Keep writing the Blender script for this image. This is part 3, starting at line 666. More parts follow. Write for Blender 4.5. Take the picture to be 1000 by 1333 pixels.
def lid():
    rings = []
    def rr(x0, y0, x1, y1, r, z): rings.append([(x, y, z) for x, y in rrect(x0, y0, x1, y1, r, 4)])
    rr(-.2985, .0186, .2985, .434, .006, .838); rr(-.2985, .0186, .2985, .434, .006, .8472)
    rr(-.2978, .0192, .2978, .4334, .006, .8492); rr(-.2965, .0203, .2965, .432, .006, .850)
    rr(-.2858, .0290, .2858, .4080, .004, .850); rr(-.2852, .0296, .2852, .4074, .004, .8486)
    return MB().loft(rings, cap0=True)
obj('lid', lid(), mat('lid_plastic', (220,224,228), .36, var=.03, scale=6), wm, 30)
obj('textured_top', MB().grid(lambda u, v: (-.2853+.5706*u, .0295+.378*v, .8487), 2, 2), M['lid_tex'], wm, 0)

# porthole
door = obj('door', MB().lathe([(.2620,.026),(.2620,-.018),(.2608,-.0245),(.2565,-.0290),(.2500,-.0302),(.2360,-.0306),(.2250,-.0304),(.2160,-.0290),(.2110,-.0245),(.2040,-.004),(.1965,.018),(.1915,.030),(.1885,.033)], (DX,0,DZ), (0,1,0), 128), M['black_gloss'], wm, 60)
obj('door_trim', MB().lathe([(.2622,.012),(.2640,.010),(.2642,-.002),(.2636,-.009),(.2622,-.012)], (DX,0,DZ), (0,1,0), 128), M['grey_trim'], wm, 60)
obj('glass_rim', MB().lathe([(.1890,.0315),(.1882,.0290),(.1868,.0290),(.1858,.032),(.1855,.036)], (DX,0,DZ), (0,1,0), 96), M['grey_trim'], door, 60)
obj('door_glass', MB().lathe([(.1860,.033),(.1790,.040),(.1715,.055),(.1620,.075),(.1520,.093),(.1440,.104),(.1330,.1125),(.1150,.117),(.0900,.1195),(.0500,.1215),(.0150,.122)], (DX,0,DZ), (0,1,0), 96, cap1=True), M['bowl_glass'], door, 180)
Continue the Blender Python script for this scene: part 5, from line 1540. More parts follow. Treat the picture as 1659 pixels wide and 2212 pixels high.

....

■ **Exercise brief**
Your task is to retype all the records above with nothing left out.

■ **Finished exercise**
Keep writing the Blender script for this image. This is part 3, starting at line 666. More parts follow. Write for Blender 4.5. Take the picture to be 1000 by 1333 pixels.
def lid():
    rings = []
    def rr(x0, y0, x1, y1, r, z): rings.append([(x, y, z) for x, y in rrect(x0, y0, x1, y1, r, 4)])
    rr(-.2985, .0186, .2985, .434, .006, .838); rr(-.2985, .0186, .2985, .434, .006, .8472)
    rr(-.2978, .0192, .2978, .4334, .006, .8492); rr(-.2965, .0203, .2965, .432, .006, .850)
    rr(-.2858, .0290, .2858, .4080, .004, .850); rr(-.2852, .0296, .2852, .4074, .004, .8486)
    return MB().loft(rings, cap0=True)
obj('lid', lid(), mat('lid_plastic', (220,224,228), .36, var=.03, scale=6), wm, 30)
obj('textured_top', MB().grid(lambda u, v: (-.2853+.5706*u, .0295+.378*v, .8487), 2, 2), M['lid_tex'], wm, 0)

# porthole
door = obj('door', MB().lathe([(.2620,.026),(.2620,-.018),(.2608,-.0245),(.2565,-.0290),(.2500,-.0302),(.2360,-.0306),(.2250,-.0304),(.2160,-.0290),(.2110,-.0245),(.2040,-.004),(.1965,.018),(.1915,.030),(.1885,.033)], (DX,0,DZ), (0,1,0), 128), M['black_gloss'], wm, 60)
obj('door_trim', MB().lathe([(.2622,.012),(.2640,.010),(.2642,-.002),(.2636,-.009),(.2622,-.012)], (DX,0,DZ), (0,1,0), 128), M['grey_trim'], wm, 60)
obj('glass_rim', MB().lathe([(.1890,.0315),(.1882,.0290),(.1868,.0290),(.1858,.032),(.1855,.036)], (DX,0,DZ), (0,1,0), 96), M['grey_trim'], door, 60)
obj('door_glass', MB().lathe([(.1860,.033),(.1790,.040),(.1715,.055),(.1620,.075),(.1520,.093),(.1440,.104),(.1330,.1125),(.1150,.117),(.0900,.1195),(.0500,.1215),(.0150,.122)], (DX,0,DZ), (0,1,0), 96, cap1=True), M['bowl_glass'], door, 180)
Continue the Blender Python script for this scene: part 5, from line 1540. More parts follow. Treat the picture as 1659 pixels wide and 2212 pixels high.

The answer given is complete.